Senate passes National Crime Intelligence Agency Bill

AG says opposition’s failure to support bill “rank hypocrisy”

NASSAU, BAHAMAS – Senators debated and passed the National Crime Intelligence Agency (NCIA) Bill, 2019, yesterday.

The four opposition senators voted against the legislation.

The bill will establish a government agency, referred to as the NCIA, to gather intelligence on individuals and/or entities which pose a potential threat to the national security of The Bahamas.

Attorney General Carl Bethel called the opposition failure to support the bill “rank hypocrisy”.

During debate, Senator Dr. Michael Darville expressed grave concern with a provision that makes it a criminal offense to publish, broadcast or otherwise identify an agent or authorized officer of the agency.

He said members of the public have a constitutional right to request identification of an agent, who conducts a search or demands information of them.

For example, agents or authorized employees of the agency may request an operator of an aircraft or vessel to produce documents relating to the aircraft, cargo, vessel, crew, passengers or voyage.

Refusal to comply with the request, upon conviction, carries a $5,000 fine and/or a term of imprisonment not exceeding five years.

As pointed out by Darville, section 13 of the bill indicates that other than members of the Review Committee, no one shall — without the written consent of the prime minister of director of the agency — publish by print, radio or broadcast or otherwise make public the name of an authorized officer or agent.

“I am very concerned about it because I have a constitutional right to ask any police officer or any agent who is going to investigate or search any property of mine, the name and the identification of the agent, and I have a right to be able to present that information to anyone whom I choose to protect my interest,” Darville said.

“And between you and I, I don’t see if I do that how I can be in violation of any law because you are affecting my constitutional right.”

He said while national security is paramount to the safety of The Bahamas, further work is needed on the bill to ensure it is more palatable.

Darville said while in opposition the Free National Movement did all it could to destroy the concept of an intelligence agency, but has since brought similar legislation to the draft the Christie administration brought before Cabinet.

Bethel argued that the opposition had “found Jesus, like Saul on the road to Damascus”.

“Suddenly they see some light,” he said.

“I think it is a black light, not a bright light. It’s a dark light, but they see a light. This is the same group, government in their term, in which the leader and acting leader were members of the executive — Cabinet ministers.

“They were policy makers. They sat there and agreed to a situation where an NIA agency had been formed right over there in the Neville Bethel [Senior] building on Nassau Street without any legal basis; without any lawful authority; and now they sit around when we bring an act to institutionalize and create this entity in law, [and] suddenly like Saul on the road to Damascus, they see the light. No. No. No. We don’t want this, don’t do this; rank hypocrisy.

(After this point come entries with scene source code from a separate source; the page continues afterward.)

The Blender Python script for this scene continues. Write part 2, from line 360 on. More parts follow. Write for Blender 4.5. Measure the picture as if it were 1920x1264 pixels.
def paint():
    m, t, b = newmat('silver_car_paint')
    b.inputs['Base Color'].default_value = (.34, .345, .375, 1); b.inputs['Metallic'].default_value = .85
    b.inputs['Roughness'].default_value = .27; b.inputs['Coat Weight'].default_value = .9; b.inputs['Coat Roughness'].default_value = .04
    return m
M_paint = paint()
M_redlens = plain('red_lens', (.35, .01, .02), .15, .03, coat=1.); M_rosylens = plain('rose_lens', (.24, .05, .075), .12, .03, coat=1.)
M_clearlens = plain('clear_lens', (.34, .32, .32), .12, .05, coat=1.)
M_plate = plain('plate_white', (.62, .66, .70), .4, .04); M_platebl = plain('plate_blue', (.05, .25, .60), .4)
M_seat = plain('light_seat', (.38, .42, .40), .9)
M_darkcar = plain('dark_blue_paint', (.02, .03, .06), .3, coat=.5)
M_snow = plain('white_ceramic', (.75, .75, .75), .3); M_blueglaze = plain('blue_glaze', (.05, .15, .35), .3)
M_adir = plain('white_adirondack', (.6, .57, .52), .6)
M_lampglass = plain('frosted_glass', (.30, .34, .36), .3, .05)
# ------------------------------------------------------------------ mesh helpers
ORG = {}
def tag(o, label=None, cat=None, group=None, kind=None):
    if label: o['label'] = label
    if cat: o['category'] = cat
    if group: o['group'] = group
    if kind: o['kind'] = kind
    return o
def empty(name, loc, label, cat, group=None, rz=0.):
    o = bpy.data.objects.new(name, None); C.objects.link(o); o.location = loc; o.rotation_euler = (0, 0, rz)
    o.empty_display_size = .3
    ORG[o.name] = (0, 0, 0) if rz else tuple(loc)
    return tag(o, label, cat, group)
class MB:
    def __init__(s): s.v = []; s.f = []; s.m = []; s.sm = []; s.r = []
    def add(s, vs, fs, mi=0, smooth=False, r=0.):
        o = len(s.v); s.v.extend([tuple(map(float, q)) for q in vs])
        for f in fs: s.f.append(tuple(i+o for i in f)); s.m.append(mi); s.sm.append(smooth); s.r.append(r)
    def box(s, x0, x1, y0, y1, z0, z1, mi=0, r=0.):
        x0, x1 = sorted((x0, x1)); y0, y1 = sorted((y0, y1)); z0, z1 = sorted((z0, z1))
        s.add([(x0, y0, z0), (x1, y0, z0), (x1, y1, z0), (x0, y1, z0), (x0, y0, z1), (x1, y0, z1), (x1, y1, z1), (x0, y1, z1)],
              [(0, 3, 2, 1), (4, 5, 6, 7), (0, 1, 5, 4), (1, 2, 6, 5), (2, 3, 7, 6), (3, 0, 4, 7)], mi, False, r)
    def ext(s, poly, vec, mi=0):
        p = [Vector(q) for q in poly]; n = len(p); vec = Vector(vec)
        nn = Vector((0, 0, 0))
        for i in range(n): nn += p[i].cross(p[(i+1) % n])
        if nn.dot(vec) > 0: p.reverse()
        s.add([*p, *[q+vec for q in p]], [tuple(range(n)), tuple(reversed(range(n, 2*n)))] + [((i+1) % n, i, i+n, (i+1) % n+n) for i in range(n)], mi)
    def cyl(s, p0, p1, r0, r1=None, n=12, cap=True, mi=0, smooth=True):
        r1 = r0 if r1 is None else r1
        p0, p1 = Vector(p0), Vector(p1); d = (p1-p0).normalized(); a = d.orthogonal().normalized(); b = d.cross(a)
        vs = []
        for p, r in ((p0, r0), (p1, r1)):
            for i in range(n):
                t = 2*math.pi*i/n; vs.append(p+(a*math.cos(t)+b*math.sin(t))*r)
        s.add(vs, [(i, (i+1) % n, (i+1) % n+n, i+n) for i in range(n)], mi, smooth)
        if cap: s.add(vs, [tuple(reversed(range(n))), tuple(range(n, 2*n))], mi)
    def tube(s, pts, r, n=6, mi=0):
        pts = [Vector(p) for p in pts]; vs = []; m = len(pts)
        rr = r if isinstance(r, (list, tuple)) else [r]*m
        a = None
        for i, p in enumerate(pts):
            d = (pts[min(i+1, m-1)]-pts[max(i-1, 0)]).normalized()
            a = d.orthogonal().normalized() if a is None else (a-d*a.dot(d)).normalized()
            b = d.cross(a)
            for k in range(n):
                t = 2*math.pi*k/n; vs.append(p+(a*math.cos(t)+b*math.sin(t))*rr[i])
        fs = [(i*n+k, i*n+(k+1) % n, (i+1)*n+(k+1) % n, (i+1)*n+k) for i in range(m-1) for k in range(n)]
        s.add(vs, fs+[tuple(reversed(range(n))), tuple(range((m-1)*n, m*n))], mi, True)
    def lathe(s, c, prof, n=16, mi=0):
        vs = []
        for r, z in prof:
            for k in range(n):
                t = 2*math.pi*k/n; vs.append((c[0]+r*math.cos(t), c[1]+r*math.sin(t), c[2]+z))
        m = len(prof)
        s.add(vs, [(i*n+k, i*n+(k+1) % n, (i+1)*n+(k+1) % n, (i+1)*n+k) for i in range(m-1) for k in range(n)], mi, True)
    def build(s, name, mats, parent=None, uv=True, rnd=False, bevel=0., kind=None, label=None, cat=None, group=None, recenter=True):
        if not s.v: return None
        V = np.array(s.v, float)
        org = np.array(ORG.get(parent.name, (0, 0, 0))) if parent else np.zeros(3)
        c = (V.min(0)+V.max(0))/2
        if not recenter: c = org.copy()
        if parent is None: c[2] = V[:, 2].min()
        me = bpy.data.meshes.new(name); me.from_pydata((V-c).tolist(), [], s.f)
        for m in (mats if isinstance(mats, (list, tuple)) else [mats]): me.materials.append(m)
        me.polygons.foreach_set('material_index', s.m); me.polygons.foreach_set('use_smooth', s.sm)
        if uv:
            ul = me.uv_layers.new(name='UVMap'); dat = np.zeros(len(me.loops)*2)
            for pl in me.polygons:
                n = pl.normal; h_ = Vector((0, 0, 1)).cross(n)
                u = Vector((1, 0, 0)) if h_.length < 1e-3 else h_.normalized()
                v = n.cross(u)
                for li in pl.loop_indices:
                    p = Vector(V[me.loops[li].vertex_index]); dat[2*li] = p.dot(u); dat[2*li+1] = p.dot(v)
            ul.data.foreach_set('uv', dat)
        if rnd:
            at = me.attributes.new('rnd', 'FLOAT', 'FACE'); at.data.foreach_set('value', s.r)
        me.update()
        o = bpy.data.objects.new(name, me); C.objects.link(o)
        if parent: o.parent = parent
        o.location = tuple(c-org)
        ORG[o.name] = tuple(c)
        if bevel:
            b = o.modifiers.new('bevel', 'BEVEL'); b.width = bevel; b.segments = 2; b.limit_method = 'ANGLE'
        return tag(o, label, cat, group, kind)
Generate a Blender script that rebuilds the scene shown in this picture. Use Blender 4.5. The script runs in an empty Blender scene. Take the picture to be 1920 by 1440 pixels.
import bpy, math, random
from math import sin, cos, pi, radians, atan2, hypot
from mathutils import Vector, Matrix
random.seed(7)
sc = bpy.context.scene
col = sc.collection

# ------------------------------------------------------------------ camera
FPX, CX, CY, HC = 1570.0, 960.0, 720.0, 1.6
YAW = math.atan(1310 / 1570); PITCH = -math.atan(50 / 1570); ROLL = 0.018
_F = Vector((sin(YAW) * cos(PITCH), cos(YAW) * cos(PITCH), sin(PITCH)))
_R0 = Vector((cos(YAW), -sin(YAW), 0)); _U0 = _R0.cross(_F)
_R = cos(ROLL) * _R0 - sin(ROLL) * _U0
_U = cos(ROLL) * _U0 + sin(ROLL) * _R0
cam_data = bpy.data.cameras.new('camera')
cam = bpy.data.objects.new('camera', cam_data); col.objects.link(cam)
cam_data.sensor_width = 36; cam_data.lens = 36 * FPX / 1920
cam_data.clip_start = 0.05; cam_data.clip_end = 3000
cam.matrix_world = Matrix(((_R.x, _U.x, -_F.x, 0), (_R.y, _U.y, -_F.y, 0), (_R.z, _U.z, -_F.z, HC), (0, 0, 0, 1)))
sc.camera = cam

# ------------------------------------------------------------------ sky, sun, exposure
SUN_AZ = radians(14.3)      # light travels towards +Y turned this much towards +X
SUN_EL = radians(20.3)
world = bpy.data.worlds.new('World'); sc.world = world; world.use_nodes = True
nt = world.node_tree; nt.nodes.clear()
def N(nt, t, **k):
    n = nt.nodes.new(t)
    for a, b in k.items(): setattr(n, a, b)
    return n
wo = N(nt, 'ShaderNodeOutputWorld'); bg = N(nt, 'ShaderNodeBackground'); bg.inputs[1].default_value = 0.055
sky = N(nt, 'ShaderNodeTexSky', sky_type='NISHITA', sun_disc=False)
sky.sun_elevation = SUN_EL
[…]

He said, “They have the gall to oppose this. They have the gall to ignore the wicked things they did when they were in office. Wicked, wicked, wicked.”

Upon assuming office, the Minnis administration disbanded the National Intelligence Agency, which had been operating for five years under the previous administration in the absence of legislation to govern it.

The Christie administration repeatedly promised to introduce legislation to govern the agency, but never did so.

According to Minister of National Security, Marvin Dames, the NIA worked without the support from law enforcement agencies in The Bahamas and was essentially defunct.

The government introduced and passed the NCIA last month.

Yesterday, Bethel insisted the NCIA is necessary to prevent The Bahamas from becoming a potential staging ground to harm “our neighbors,” he said once enacted the nation will be better able to defend its sovereignty and democracy.

According to the attorney general, the bill has been used by some to spark unreasonable fears, but those who would do so are “desperately wrong”.

The opposition has also taken exception with the way the director of the agency is appointed and the powers of the minister.

The bill notes that the director will be selected by the governor general on the advice of the prime minister after consultation with the leader of the opposition.

But Bethel said the minister cannot give a direction without putting it in writing and publicizing it.

He said, “Yet, we see a false argument based only on the fact of the ability to give directions without pointing out that power is severely limited in this act; severely and constrained by the duty and obligation to put it in writing and to publicize it.”

Opposition Leader Philip Brave Davis said last month that should the Progressive Liberal Party (PLP) win the next general election, it would repeal “all offensive provisions” of the NCIA and make it “more palatable to the true intent”.